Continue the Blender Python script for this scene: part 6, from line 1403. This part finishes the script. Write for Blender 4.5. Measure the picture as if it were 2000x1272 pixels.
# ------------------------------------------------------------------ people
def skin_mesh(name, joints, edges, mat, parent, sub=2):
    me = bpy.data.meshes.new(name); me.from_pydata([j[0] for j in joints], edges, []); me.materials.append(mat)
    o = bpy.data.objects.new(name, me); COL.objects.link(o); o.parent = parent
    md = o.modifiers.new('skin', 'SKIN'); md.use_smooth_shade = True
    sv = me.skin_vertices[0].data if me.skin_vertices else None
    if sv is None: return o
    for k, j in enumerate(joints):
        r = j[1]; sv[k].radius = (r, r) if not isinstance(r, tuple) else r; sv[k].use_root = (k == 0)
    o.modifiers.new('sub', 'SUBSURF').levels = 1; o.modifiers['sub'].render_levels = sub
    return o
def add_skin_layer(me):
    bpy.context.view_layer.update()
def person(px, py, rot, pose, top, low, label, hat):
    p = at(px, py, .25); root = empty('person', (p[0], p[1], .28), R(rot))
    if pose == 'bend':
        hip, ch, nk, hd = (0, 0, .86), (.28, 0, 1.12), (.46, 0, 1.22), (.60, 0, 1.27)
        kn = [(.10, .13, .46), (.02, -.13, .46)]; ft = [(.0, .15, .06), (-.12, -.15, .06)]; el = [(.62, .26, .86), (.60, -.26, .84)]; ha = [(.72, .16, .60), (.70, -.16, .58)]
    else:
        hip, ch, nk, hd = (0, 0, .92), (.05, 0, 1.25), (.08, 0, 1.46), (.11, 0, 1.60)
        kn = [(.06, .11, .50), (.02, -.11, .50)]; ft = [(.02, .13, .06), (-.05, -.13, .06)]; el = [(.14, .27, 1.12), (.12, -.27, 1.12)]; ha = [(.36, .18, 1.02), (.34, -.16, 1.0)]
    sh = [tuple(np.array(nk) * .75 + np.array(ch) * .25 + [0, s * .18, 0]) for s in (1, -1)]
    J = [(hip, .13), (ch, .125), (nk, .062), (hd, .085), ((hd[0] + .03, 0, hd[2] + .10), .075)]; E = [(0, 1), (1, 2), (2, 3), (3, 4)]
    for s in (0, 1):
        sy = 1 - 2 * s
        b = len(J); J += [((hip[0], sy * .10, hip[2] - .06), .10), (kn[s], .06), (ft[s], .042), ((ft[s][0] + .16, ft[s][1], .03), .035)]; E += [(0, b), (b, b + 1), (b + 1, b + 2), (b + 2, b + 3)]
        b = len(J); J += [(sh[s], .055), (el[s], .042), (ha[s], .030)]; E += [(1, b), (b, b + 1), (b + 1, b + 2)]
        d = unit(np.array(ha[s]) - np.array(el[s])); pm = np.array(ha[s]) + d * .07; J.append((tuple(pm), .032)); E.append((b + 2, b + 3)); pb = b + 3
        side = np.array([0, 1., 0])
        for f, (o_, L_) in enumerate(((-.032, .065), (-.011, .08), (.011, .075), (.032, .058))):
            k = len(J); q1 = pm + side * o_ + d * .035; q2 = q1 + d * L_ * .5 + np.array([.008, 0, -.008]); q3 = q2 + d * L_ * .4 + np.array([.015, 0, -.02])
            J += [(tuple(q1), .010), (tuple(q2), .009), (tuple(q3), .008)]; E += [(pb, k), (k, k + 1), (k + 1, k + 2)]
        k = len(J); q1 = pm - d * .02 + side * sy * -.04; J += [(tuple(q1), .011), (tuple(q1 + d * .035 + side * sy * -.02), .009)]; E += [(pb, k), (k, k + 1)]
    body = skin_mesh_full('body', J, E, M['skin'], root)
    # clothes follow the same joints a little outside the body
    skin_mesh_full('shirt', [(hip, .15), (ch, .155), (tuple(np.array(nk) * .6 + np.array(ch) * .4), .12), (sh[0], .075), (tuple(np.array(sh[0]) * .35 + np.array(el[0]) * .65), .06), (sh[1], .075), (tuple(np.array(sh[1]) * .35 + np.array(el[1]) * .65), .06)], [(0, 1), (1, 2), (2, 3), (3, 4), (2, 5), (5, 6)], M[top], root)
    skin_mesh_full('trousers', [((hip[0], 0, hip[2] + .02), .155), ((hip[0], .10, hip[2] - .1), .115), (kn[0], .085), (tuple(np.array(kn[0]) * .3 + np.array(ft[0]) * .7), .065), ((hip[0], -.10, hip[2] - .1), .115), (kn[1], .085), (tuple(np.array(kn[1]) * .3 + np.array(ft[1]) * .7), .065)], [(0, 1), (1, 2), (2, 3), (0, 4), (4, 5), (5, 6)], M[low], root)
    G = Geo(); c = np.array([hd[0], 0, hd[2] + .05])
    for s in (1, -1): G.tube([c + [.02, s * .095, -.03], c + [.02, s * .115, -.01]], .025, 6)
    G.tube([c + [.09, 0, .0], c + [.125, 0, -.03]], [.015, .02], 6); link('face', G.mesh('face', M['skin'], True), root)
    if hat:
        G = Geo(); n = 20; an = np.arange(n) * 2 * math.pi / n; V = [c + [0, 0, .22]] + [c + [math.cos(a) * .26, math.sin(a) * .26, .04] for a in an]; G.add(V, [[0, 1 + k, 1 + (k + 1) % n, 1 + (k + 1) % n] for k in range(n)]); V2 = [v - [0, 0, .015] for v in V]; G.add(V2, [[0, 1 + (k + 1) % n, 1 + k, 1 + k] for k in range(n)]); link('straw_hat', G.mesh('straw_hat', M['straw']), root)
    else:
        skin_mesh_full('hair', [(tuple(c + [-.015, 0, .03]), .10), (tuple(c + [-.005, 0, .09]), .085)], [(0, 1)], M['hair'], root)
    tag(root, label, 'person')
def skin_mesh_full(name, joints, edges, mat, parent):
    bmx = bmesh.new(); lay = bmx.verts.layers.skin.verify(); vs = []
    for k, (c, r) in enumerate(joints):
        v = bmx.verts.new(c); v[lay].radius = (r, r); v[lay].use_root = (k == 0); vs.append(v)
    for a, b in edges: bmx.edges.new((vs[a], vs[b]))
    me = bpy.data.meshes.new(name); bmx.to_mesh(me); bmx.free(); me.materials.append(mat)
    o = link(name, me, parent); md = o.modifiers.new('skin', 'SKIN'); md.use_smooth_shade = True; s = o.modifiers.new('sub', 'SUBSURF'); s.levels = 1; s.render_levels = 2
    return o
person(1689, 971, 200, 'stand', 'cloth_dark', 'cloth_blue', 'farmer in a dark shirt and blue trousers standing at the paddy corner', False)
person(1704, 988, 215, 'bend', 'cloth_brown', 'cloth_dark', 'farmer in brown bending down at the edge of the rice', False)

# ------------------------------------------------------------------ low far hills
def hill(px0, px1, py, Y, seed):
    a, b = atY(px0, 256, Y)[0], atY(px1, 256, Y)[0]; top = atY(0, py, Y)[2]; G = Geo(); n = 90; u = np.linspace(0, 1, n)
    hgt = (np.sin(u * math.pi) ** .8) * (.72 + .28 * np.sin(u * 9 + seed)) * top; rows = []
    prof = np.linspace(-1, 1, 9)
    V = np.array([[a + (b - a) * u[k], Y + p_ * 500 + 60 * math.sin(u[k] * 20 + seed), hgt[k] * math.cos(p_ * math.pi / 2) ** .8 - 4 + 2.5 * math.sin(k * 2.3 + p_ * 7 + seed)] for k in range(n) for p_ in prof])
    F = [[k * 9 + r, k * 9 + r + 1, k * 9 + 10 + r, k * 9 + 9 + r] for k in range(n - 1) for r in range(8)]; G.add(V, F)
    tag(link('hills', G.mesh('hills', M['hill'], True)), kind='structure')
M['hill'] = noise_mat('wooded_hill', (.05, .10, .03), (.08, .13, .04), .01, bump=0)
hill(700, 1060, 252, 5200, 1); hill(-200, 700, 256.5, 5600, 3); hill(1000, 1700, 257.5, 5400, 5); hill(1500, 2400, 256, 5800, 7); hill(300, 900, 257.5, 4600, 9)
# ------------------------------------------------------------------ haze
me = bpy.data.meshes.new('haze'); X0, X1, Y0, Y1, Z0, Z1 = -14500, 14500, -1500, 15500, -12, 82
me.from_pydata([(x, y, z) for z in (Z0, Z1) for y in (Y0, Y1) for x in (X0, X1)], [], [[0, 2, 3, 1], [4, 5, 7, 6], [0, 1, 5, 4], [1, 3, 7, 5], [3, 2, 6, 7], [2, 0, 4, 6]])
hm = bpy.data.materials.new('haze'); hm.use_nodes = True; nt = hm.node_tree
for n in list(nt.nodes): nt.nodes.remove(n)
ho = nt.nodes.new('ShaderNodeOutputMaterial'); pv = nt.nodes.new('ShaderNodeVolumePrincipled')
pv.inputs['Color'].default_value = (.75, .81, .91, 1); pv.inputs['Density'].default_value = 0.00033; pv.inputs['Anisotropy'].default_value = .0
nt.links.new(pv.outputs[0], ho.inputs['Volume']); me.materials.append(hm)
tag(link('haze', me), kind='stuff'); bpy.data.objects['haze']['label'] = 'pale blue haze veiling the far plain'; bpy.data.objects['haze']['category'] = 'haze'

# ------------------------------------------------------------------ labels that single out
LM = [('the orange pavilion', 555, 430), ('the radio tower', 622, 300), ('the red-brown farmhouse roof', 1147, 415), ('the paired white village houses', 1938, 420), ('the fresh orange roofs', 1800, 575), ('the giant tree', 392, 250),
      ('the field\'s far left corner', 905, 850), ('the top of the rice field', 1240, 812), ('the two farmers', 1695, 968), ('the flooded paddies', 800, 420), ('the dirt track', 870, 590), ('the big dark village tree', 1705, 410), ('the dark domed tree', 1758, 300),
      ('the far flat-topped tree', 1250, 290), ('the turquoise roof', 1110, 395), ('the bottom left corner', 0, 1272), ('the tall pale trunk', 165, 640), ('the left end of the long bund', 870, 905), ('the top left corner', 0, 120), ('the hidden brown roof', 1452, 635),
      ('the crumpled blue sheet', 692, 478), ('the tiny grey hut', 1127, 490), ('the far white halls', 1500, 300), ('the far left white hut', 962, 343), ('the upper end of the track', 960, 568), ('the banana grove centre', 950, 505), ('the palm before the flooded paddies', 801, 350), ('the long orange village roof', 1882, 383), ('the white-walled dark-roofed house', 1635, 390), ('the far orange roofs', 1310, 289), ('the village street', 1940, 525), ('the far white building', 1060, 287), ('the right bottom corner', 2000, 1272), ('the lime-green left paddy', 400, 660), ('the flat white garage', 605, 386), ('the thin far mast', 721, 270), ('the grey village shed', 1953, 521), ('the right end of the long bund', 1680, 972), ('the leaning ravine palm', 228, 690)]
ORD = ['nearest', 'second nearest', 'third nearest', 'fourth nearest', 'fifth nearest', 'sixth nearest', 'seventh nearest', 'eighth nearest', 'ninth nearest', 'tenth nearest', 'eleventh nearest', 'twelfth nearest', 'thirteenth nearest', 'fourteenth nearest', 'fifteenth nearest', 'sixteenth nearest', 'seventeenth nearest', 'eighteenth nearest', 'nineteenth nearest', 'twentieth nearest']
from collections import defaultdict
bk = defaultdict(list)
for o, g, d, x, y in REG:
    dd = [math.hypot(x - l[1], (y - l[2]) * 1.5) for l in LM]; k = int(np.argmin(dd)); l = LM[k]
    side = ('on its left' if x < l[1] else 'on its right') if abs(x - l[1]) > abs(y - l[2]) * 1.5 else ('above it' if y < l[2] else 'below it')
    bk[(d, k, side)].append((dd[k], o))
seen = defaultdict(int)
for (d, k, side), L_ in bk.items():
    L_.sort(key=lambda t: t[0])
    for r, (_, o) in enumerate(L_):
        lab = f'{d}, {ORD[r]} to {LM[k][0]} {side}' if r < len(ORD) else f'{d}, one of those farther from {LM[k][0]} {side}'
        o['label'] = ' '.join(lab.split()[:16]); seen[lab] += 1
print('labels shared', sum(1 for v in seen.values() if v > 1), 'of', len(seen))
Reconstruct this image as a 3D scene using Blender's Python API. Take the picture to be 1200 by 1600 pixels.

....................

**Short problem**:
Select and copy each line from the data that includes the word "Python".

**Reply**:
Continue the Blender Python script for this scene: part 6, from line 1403. This part finishes the script. Write for Blender 4.5. Measure the picture as if it were 2000x1272 pixels.
Reconstruct this image as a 3D scene using Blender's Python API. Take the picture to be 1200 by 1600 pixels.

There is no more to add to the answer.